Avalon
Japon, 2000
De Mamoru Oshii
Scénario : Kazunori Itô
Avec : Dariusz Biskupski, Malgorzata Foremniak, Jerzy Gudejko, Wladyslaw Kowalski, Bartek Swiderski
Durée : 1h46
Sortie : 27/03/2002
Dans une Pologne totalitaire, le seul espace de liberté devient un jeu de guerre illégal et virtuel nommé Avalon. Ash, joueuse professionnelle, va tenter d'en percer les secrets.
Mieux vaut rester évasif et conserver un certain mystère quant à l'évocation du nouveau film de Mamoru Oshii: le plaisir que l'on peut y prendre se basant en partie sur le rarement (ou jamais?) vu, l'inattendu, l'audace et le côté visionnaire. On connaissait déjà le goût d'Oshii pour les histoires complexes, les univers froids et fascinants (Ghost in the Shell qu'il a mis en scène, Jin Roh dont il a écrit le scénario...). Ici, il établit avec Avalon un pont entre plusieurs genres, plusieurs styles, signant un film hybride totalement déroutant, produit d'un mélange entre culture orientale et occidentale (Oshii ayant d'ailleurs tourné son film en Pologne, et en langue polonaise, ce qui evidemment rajoute au côté singulier de Avalon). Hybride car si Oshii est rompu à l'art de l'animation, il avoue avoir trouvé dans la prise de vue réelle un remède à sa frustration de tout pouvoir contrôler, permettant de se lancer de nouveaux défis à relever. Il mélange ainsi l'esthétique de l'anime et du jeu vidéo (sa sculpturale héroïne, les combats...) à la prise de vue réelle avec réussite.

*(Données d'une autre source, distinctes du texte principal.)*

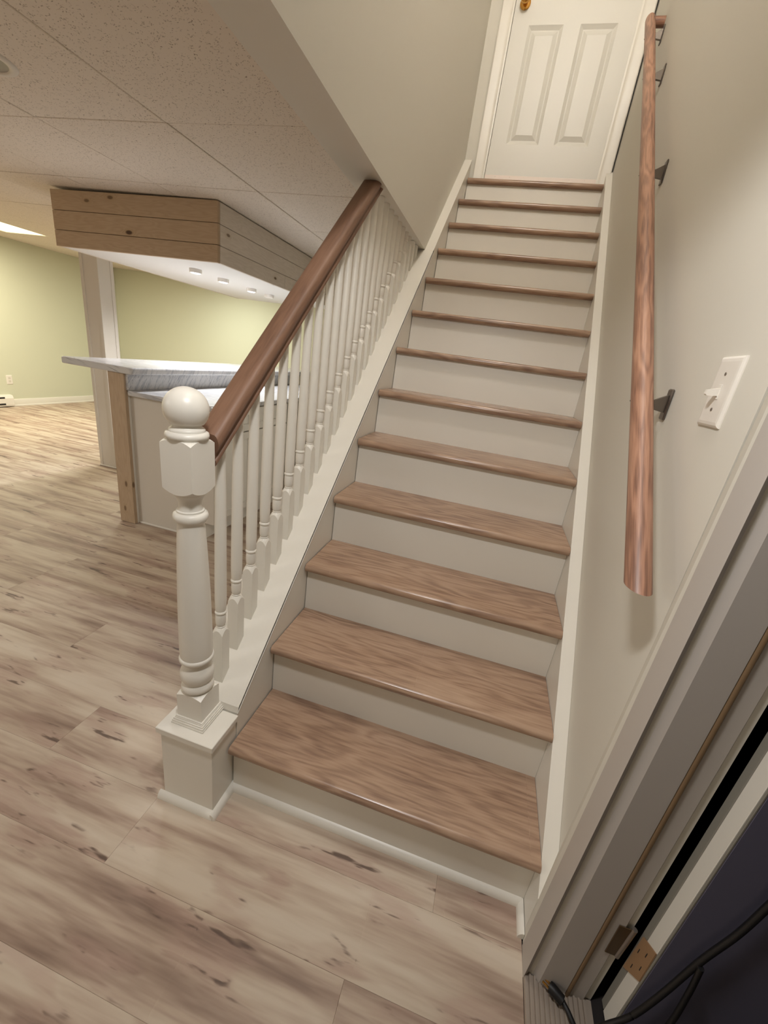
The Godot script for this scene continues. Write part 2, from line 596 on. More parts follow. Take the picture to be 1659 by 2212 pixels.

C'est d'abord le traitement visuel qui frappe dans son film: selon la représentation du monde réel, virtuel (ou crus comme tels), l'utilisation du noir et blanc ou du sépia font du film une véritable splendeur visuelle, une expérience rare et fascinante tant le résultat est sublime. Le pari esthétique est donc parfaitement tenu. Malgré son étiquette "jeu vidéo", Avalon ne donne finalement qu'assez peu dans le spectaculaire pétaradant: le film demeure assez lent et contemplatif, parfois traversé par un souffle plus violent, mais toujours habité par une mélancolie certaine. La vie de tous les jours de Ash, ses gestes quotidiens (le même plan du même immeuble, les mêmes plans sur des tramways fantômes comme un leitmotiv...) confèrent à Avalon un caractère désabusé. Les personnages sont seuls, et voient leurs vies s'animer dans un monde virtuel qui devient pour certains une drogue permettant d'échapper au "vrai" monde.
Cette mélancolie est orgasmiquement magnifiée par la somptueuse partition de Kenji Kawaï. Ce dernier, l'un des compositeurs japonais les plus reconnus, offre une bande son en totale adéquation avec le sujet: fascinante, enivrante, participant pleinement au côté "trip sensoriel" qu'est Avalon. Oshii orchestre donc ici un voyage unique, qui laissera une véritable empreinte tant la réussite est éclatante, lumineuse. C'est ce qu'on appelle un chef-d'oeuvre.